▶ [Requirement]: Line by line, repeat the data below exactly, beginning at the first line and ending at the line with "M_black, G, bevel=.0006)". Omit pictures.
** Begin Given material **
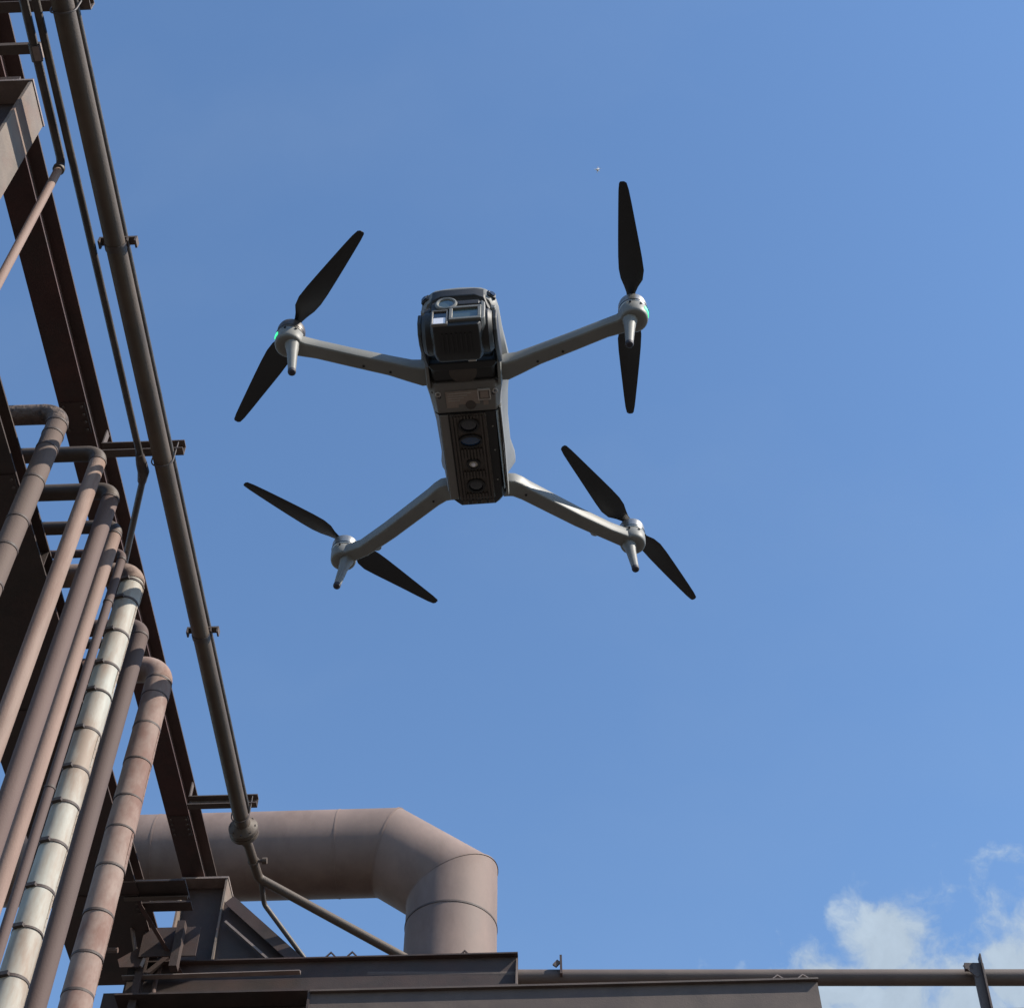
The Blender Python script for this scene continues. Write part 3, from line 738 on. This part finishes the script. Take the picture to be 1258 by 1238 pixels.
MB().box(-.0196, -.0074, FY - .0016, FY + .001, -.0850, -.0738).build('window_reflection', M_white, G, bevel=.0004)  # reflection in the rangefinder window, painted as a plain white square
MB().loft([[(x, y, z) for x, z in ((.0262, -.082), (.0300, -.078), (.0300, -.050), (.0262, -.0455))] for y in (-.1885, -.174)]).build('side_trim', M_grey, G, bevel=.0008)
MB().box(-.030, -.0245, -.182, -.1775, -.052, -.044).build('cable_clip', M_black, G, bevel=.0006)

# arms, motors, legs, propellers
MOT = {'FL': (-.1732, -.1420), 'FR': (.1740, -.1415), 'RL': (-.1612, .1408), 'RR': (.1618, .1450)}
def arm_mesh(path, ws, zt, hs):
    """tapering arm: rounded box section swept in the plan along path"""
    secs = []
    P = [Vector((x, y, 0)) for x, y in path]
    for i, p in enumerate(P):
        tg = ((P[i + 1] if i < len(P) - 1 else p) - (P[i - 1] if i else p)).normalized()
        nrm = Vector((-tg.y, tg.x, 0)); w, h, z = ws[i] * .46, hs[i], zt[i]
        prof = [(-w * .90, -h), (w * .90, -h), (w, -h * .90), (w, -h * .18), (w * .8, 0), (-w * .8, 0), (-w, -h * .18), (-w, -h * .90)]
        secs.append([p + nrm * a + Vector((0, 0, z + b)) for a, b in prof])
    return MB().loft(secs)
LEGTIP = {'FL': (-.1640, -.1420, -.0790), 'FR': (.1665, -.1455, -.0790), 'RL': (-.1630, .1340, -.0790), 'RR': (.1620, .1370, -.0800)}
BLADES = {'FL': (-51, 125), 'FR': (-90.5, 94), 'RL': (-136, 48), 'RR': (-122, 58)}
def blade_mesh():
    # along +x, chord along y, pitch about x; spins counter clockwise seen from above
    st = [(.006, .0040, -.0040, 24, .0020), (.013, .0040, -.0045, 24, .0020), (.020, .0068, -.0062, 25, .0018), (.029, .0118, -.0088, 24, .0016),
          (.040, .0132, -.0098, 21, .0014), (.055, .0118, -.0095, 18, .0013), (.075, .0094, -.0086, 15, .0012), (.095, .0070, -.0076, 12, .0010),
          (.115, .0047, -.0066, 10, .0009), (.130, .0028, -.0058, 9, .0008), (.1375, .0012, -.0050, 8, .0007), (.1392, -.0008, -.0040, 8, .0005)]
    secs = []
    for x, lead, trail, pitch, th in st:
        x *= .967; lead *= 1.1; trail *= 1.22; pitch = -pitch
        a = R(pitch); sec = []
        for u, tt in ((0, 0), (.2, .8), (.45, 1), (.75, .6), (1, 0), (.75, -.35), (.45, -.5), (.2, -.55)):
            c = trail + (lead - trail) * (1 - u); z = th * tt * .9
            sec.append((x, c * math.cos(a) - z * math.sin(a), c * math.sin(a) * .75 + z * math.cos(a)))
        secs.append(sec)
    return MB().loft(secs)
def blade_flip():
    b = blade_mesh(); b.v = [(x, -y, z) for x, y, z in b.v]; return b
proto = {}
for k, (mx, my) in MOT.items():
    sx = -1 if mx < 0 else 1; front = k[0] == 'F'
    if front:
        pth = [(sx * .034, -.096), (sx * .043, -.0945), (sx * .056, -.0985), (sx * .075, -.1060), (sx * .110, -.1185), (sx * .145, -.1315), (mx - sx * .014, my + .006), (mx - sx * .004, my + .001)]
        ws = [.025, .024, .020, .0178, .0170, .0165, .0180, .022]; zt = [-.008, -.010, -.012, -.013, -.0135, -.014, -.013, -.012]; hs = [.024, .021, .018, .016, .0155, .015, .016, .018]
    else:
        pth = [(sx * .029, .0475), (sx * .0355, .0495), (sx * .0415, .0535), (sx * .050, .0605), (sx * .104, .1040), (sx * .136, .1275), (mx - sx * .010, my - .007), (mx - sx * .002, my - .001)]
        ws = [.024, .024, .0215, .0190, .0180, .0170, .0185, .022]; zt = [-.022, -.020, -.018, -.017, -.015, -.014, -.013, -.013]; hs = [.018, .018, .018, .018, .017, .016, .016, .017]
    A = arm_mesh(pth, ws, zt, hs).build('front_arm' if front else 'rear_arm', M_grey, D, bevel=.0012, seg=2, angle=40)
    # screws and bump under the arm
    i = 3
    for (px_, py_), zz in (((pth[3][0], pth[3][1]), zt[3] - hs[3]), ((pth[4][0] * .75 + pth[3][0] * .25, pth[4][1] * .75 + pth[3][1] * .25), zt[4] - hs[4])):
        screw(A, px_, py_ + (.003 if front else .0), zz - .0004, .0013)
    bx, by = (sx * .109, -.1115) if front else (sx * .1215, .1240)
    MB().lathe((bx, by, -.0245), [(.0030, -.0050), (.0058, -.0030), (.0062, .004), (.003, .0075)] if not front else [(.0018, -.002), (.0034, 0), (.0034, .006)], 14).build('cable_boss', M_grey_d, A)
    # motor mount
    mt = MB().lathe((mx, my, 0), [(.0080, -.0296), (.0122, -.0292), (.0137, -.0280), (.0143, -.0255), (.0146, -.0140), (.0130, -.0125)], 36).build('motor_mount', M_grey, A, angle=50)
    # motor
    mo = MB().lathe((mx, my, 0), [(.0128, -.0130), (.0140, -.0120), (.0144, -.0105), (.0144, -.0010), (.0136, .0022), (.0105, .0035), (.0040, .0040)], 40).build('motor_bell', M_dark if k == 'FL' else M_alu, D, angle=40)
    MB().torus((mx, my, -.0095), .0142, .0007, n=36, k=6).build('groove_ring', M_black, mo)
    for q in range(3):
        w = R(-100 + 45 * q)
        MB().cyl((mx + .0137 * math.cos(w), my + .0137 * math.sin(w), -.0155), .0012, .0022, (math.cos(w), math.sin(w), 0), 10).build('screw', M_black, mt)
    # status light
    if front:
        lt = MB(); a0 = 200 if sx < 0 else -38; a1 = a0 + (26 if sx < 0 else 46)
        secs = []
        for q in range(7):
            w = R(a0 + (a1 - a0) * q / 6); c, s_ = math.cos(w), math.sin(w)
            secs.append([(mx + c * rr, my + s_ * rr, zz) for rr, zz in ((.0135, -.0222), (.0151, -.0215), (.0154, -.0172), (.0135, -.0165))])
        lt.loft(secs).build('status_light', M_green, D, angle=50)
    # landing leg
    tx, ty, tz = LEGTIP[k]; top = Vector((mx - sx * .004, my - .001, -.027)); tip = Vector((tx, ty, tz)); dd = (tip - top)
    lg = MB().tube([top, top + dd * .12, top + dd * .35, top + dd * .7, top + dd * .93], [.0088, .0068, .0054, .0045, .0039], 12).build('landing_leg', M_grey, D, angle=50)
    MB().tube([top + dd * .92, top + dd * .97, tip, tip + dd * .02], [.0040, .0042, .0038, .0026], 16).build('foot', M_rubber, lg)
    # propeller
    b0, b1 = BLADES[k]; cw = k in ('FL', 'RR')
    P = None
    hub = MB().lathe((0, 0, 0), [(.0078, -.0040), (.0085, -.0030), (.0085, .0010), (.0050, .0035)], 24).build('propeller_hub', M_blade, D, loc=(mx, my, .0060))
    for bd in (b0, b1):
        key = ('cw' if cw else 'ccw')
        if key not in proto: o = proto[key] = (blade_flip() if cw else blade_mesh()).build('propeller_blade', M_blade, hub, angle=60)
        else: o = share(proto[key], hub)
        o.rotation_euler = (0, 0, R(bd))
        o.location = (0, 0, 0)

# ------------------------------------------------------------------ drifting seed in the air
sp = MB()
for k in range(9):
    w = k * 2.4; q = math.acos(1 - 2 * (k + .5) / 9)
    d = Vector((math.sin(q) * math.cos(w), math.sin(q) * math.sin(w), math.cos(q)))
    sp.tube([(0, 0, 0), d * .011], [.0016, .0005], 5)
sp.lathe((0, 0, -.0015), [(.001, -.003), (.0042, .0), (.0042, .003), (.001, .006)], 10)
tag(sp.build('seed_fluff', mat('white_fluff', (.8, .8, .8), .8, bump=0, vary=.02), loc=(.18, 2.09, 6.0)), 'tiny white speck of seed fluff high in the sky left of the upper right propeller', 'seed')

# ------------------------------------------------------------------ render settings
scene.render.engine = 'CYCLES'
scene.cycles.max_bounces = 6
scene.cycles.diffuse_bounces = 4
** End Given material **
▶ [Answer below]:
The Blender Python script for this scene continues. Write part 3, from line 738 on. This part finishes the script. Take the picture to be 1258 by 1238 pixels.
MB().box(-.0196, -.0074, FY - .0016, FY + .001, -.0850, -.0738).build('window_reflection', M_white, G, bevel=.0004)  # reflection in the rangefinder window, painted as a plain white square
MB().loft([[(x, y, z) for x, z in ((.0262, -.082), (.0300, -.078), (.0300, -.050), (.0262, -.0455))] for y in (-.1885, -.174)]).build('side_trim', M_grey, G, bevel=.0008)
MB().box(-.030, -.0245, -.182, -.1775, -.052, -.044).build('cable_clip', M_black, G, bevel=.0006)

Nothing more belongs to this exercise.